We introduce a three-stage alignment for our hybrid motion-language model. First the model learn to generate motion properly. Then we further align the motion branch with language by introducing motion reasoning. Finally, we fine-tune the model by joint training with unfrozen text modules.

Experiments

  • 2× faster training convergence vs. discrete & unified baselines while maintaining or improving quality.
  • State-of-the-art R@1/R@3 on HumanML3D text-to-motion; lower MMDist.
  • Cross-Modal Attention helps in a non-monotonic pattern, with last L layers enabled.
  • Competitive results with a smaller motion branch (~51M params) and modest text backbones (124M).

Training Speed

Line charts comparing training speed and quality; our method converges about 2× faster with better R@k and lower MMDist.
Continuous motion + bimodal architecture accelerates training by ~2× vs. discrete/unified variants while improving quality.

Text-to-Motion Comparison

Grouped bar charts of R@1, R@3, and MMDist across recent unified methods, with our model leading.
Evaluated on HumanML3D test split. Metrics: R@1/R@3 (higher is better) and MMDist (lower is better).
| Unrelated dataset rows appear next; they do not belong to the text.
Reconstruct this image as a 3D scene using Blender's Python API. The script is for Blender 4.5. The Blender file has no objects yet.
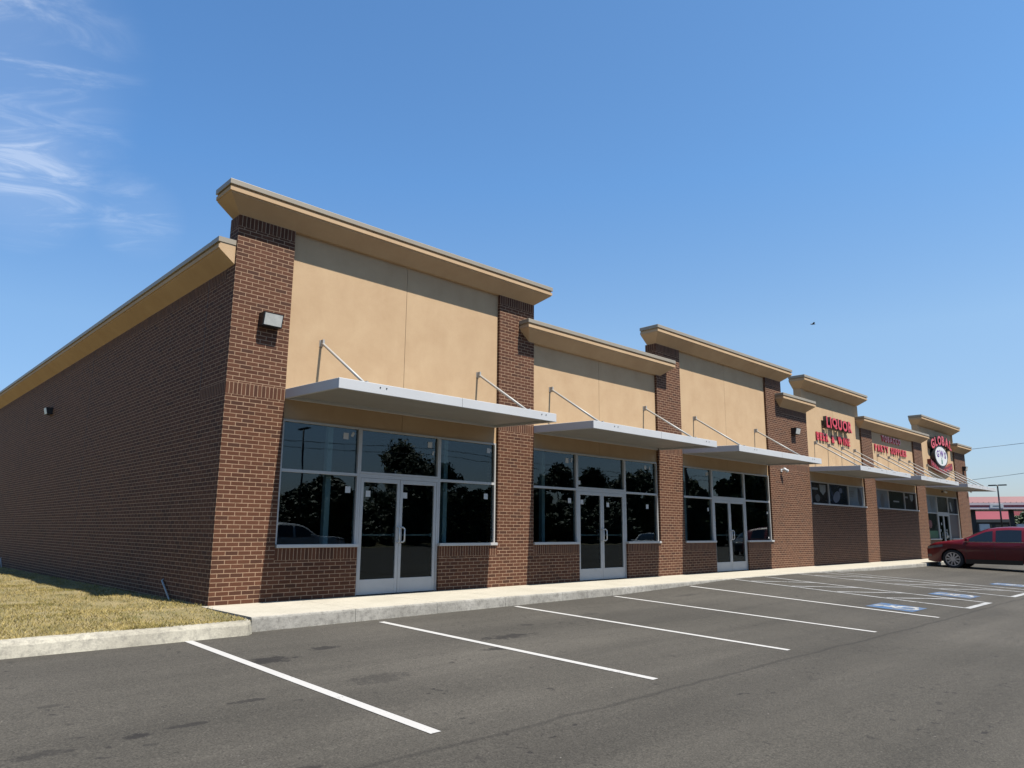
import bpy, bmesh, math, random
from mathutils import Vector, Matrix
R = math.radians
scene = bpy.context.scene
COL = scene.collection
random.seed(7)

# ------------------------------------------------------------------ camera
cam_d = bpy.data.cameras.new("camera"); cam = bpy.data.objects.new("camera", cam_d); COL.objects.link(cam)
YAW, PITCH, ROLL = R(43.872), R(10.5005), R(0.417)
CAM = Vector((-4.473, -11.347, 1.167))
_f = Vector((math.sin(YAW)*math.cos(PITCH), math.cos(YAW)*math.cos(PITCH), math.sin(PITCH)))
_r = Vector((math.cos(YAW), -math.sin(YAW), 0)); _u = _r.cross(_f)
_r2 = _r*math.cos(ROLL) + _u*math.sin(ROLL); _u2 = -_r*math.sin(ROLL) + _u*math.cos(ROLL)
cam.matrix_world = Matrix(((_r2.x, _u2.x, -_f.x, CAM.x), (_r2.y, _u2.y, -_f.y, CAM.y), (_r2.z, _u2.z, -_f.z, CAM.z), (0, 0, 0, 1)))
cam_d.sensor_fit = 'HORIZONTAL'; cam_d.sensor_width = 36.0
cam_d.lens = 718.7*36/1024
cam_d.shift_x = -3.68/1024; cam_d.shift_y = 12.81/1024
cam_d.clip_start = .05; cam_d.clip_end = 3000
scene.camera = cam

# ------------------------------------------------------------------ light
SUN = Vector((.065, -.5, 1.0)).normalized()
sd = bpy.data.lights.new("sun", 'SUN'); sd.energy = 5.0; sd.angle = R(.55); sd.color = (1.0, .945, .855)
sun = bpy.data.objects.new("sun", sd); COL.objects.link(sun)
sun.rotation_euler = (-SUN).to_track_quat('-Z', 'Y').to_euler(); sun.location = (0, -30, 40)

world = bpy.data.worlds.new("World"); scene.world = world; world.use_nodes = True
wn = world.node_tree.nodes; wl = world.node_tree.links; wn.clear()
w_out = wn.new("ShaderNodeOutputWorld"); w_bg = wn.new("ShaderNodeBackground"); w_sky = wn.new("ShaderNodeTexSky")
w_sky.sky_type = 'NISHITA'; w_sky.sun_disc = False
w_sky.sun_elevation = math.asin(SUN.z); w_sky.sun_rotation = math.atan2(SUN.x, SUN.y)
w_sky.altitude = 0; w_sky.air_density = 1.0; w_sky.dust_density = .5; w_sky.ozone_density = 2.2
w_bg.inputs['Strength'].default_value = .073

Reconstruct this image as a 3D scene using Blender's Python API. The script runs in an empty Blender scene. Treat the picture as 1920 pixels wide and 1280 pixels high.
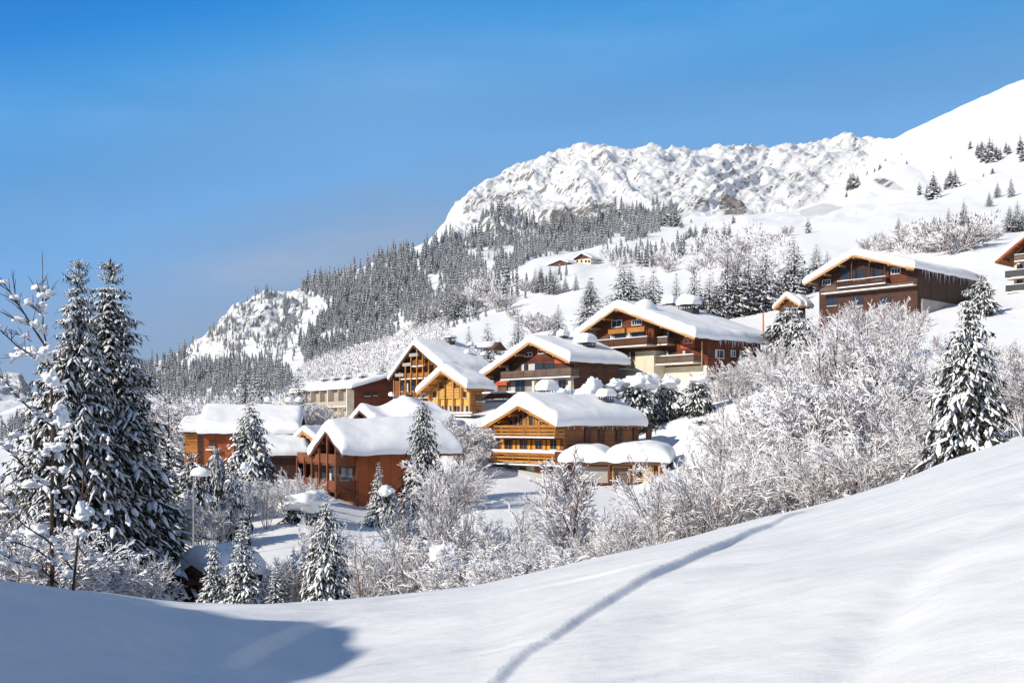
import bpy, math, random
import numpy as np
from math import radians as R, sin, cos, pi
random.seed(7); rng = np.random.default_rng(11)
sc = bpy.context.scene
col = sc.collection

# ------------------------------------------------------------------ camera
F = 2000.0; HZ = 800.0; K = F/2667            # focal length and horizon row of the 1920x1280 photograph
cam_d = bpy.data.cameras.new('camera'); cam = bpy.data.objects.new('camera', cam_d); col.objects.link(cam)
cam_d.sensor_width = 36; cam_d.lens = F/1920*36; cam_d.shift_y = (HZ-640)/1920
cam_d.clip_start = 0.3; cam_d.clip_end = 40000
cam.location = (0,0,0); cam.rotation_euler = (R(90),0,0)
sc.camera = cam
# ------------------------------------------------------------------ light
SUN_EL = 28.5
SD = np.array([-0.82,-0.57]); SD = SD/np.linalg.norm(SD)
sun_dir = np.array([SD[0]*cos(R(SUN_EL)), SD[1]*cos(R(SUN_EL)), sin(R(SUN_EL))])   # towards the sun
sl = bpy.data.lights.new('sun','SUN'); sl.energy = 5.0; sl.angle = R(0.55); sl.color = (1.0,.925,.80)
so = bpy.data.objects.new('sun', sl); col.objects.link(so)
from mathutils import Vector, Matrix
so.rotation_euler = Vector(sun_dir).to_track_quat('Z','Y').to_euler()
def srgb(r,g,b):
    f = lambda c: (c/255/12.92 if c<=10 else ((c/255+.055)/1.055)**2.4)
    return (f(r),f(g),f(b))
world = bpy.data.worlds.new('World'); sc.world = world; world.use_nodes = True
nt = world.node_tree; nt.nodes.clear(); N = nt.nodes.new; L = nt.links.new
def wmath(op,a,b=None,c=None,clamp=False):
    n = N('ShaderNodeMath'); n.operation = op; n.use_clamp = clamp
    for i,v in enumerate((a,b,c)):
        if v is None: continue
        if isinstance(v,(int,float)): n.inputs[i].default_value = v
        else: L(v,n.inputs[i])
    return n.outputs[0]
sky = N('ShaderNodeTexSky'); sky.sky_type = 'NISHITA'; sky.sun_disc = False
sky.sun_elevation = R(SUN_EL); sky.sun_rotation = math.atan2(sun_dir[0], sun_dir[1]); sky.altitude = 1500; sky.dust_density = .3; sky.ozone_density = 2.5
tc = N('ShaderNodeTexCoord'); sep = N('ShaderNodeSeparateXYZ'); L(tc.outputs['Generated'], sep.inputs[0])
X,Y,Z = sep.outputs
cl = N('ShaderNodeTexNoise'); cl.inputs['Scale'].default_value = 1.6; cl.inputs['Detail'].default_value = 4; cl.inputs['Roughness'].default_value=.5
mp = N('ShaderNodeMapping'); L(tc.outputs['Generated'], mp.inputs[0]); mp.inputs['Rotation'].default_value = (0,R(-12),0); mp.inputs['Scale'].default_value = (1,1,5.5)
L(mp.outputs[0], cl.inputs['Vector'])
v = wmath('SUBTRACT', Z, wmath('MULTIPLY', wmath('MINIMUM', wmath('ADD',X,.12), 0.0), .36))
v = wmath('ADD', v, wmath('MULTIPLY', wmath('SUBTRACT', cl.outputs[0], .5), .13))
rp = N('ShaderNodeValToRGB'); L(wmath('MULTIPLY', v, 2.0), rp.inputs[0])
stops = [(.0,(138,158,182)),(.085,(132,157,185)),(.17,(128,161,199)),(.25,(104,167,226)),(.30,(92,157,216)),(.365,(50,148,221)),(.41,(0,132,218)),(.46,(0,118,204))]
els = rp.color_ramp.elements
while len(els) < len(stops): els.new(.5)
for e,(p,c) in zip(els, stops): e.position = max(0,p*2.0); e.color = (*srgb(*c),1)
# thin veils: a pale diagonal band high up and a faint smear of cloud above the long ridge
def gauss(x,w): return wmath('EXPONENT', wmath('MULTIPLY', wmath('MULTIPLY',x,x), -1.0/(w*w)))
q1 = wmath('SUBTRACT', Z, wmath('ADD', wmath('MULTIPLY',X,.16), .325))
cl2 = N('ShaderNodeTexNoise'); cl2.inputs['Scale'].default_value = 3.2; cl2.inputs['Detail'].default_value = 6; cl2.inputs['Roughness'].default_value=.6; L(mp.outputs[0], cl2.inputs['Vector'])
f1 = wmath('MULTIPLY', gauss(q1,.035), wmath('MULTIPLY', wmath('SUBTRACT', cl2.outputs[0], .30), 1.1, clamp=True))
q2 = wmath('SUBTRACT', Z, wmath('ADD', wmath('MULTIPLY',X,.22), .195))
q3 = wmath('ADD', X, .17)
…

Ablations on Bimodal Architecture

a) Cross-Modal Attention
Curves of R@1/R@3 and MMDist as the number of last layers with cross-modal attention increases.
CMA enabled in the last L layers (L ∈ {1,…,6}). Performance improves up to L=5, then slightly degrades at L=6, indicating a non-monotonic pattern.
b) Model Params
Scatter/line charts relating text and motion branch parameters to R@k and MMDist on motion generation.
All models trained for 200K iterations. A 124M text branch is competitive with 355M/774M, and the motion branch achieves strong results with ~51M params (halved vs. larger variants).